Monday 7 September 2009

Machine of the day: Boulton & Watt steam engine

It might not look like much, but this is the invention and the machine that that powered the Industrial Revolution and made the modern world. 

James Watt didn’t invent the steam engine – even the Ancient Greeks had a primitive steam engine – but he and his entrepreneurial partner Matthew Boulton did invent what was necessary for it to power industry, including radically increased fuel efficiency and power, and producing the output by rotation rather than by reciprocating motion. 

The oldest surviving rotative engine was built by Boulton and Watt in 1785 for the London Brewery of Samuel Whitbread to drive the malt crushing mill.  It’s now preserved in Sydney in the Power House Museum.

3 comments:

LGM said...

Watt relied on government award of a commercial monopoly and was able to enforce this monopoly over others attempting to enter the field of steam engine design and construction. His efforts served to frustrate and even bankrupt other engineers, setting back the industrial revolution by many years and failing to secure for himself and his backers anything like the economic rewards they sought.

Neat machine though.

LGM

Peter Cresswell said...

What Watt & Boulton relied on was government protection of their intellectual property -- primarily (but not confined to) the the ideas of addition of the separate condensor to increase heat efficiency and of the rotating output.

(These were new values brought into the world by Watt & Boulton, and rightly recognised as something in which they had property.)

And what allowed the industrial revolution to happen in England was that England was pre-eminent (at the time) in the protection of property rights, and (as a consequence) in the accumulation of capital ready for investment in new ventures.

Protection of property rights.
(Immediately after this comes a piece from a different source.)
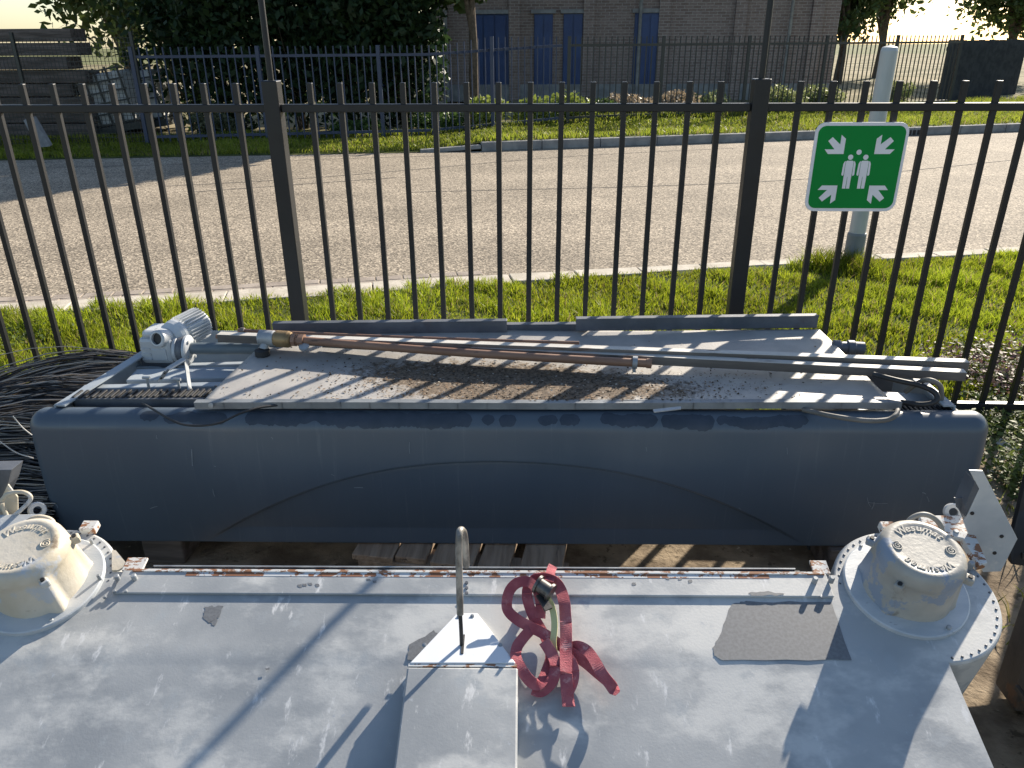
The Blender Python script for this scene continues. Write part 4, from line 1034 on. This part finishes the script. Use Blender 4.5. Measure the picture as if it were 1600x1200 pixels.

Something to think about.

LGM said...

PC

James Watt applied for a patent in 1768 and the government granted one shortly thereafter. In 1775 he and his partner lobbied the government for a term extension to 1800. Special legislation was passed for the purpose. They tried for yet another term extension with the 1800 expiration date fast approaching, this time failing (different parliamentarians and better lobbiests opposing further grant of priviledge). Nevertheless it is noteworthy that in 1782, Watt was awarded another patent through his business partner's contacts in government. This one “necessary in consequence of having been so unfairly anticipated, by Wasborough in the crank motion."

In the story of Watt we have embodied some of the various problems inherent within the IP. It causes conflicting claims over real property. It relies on arbitrary grant of special priviledge and permission. It relies on patronage, rank and influence peddling. Worse is that it often results in the situation where ideas can be registered and excluded from the very people who generated those ideas in the first instance. It allows retrospective claim and exclusion. It relies on arbitrary definitions and interpretations. Basically the show is a mess.

IP is subjective. The field is far from objective right from the get go. Which ideas can be owned as property and which can't? Why? Why not? How do you know? What are the specific attributes that make the difference? Why? How are they derived and defined? What is inventive exactly? How is that determined? What is trivial? Can trivial be considered inventive? Why? Why not? What is novel? How can that be definately and finally determined? Indeed, can it ever be finally determined? What is fundamental? Can nested IP validly be considered as independent and rightly be recognised as "belonging" to a different "owner" from the cornerstone IP it nests within? What is prior art and what is not considered as such? Why? Why not? How is that defined? How is priority objectively determined? Should it be first to invent or first to file? Why? Should anyone be allowed to rely on IP for research without license from the "owners" of such IP? Why? Why not? And on it goes.

This field does not really lend itself to the application of sound objective law, let alone objective determinations or moral behaviour (as Henry Ford well understood). Still, it remains a lucrative legal paradise (and if you think crimnal lawyers make good money, wait until you experience what a good patent attorney or patent lawyer can extract!).

BTW the industrial revolution was delayed by around 20 years precisely BECAUSE of Watt's government granted monopoly.

This is one of those situations where the theory seems good until it gets "reduced to practice." Such situations usually mean there is trouble with the theory (i.e. it aint so good after all). I've chased the specifics of this around for many years trying to determine whether the premise is sound and whether or not an objective practice can be developed. In the end I don't see the IP case as anywhere near made. Perhaps it can be, or perhaps there is a fundamental flaw which means it can't be. So, an interesting field that remains vexatious.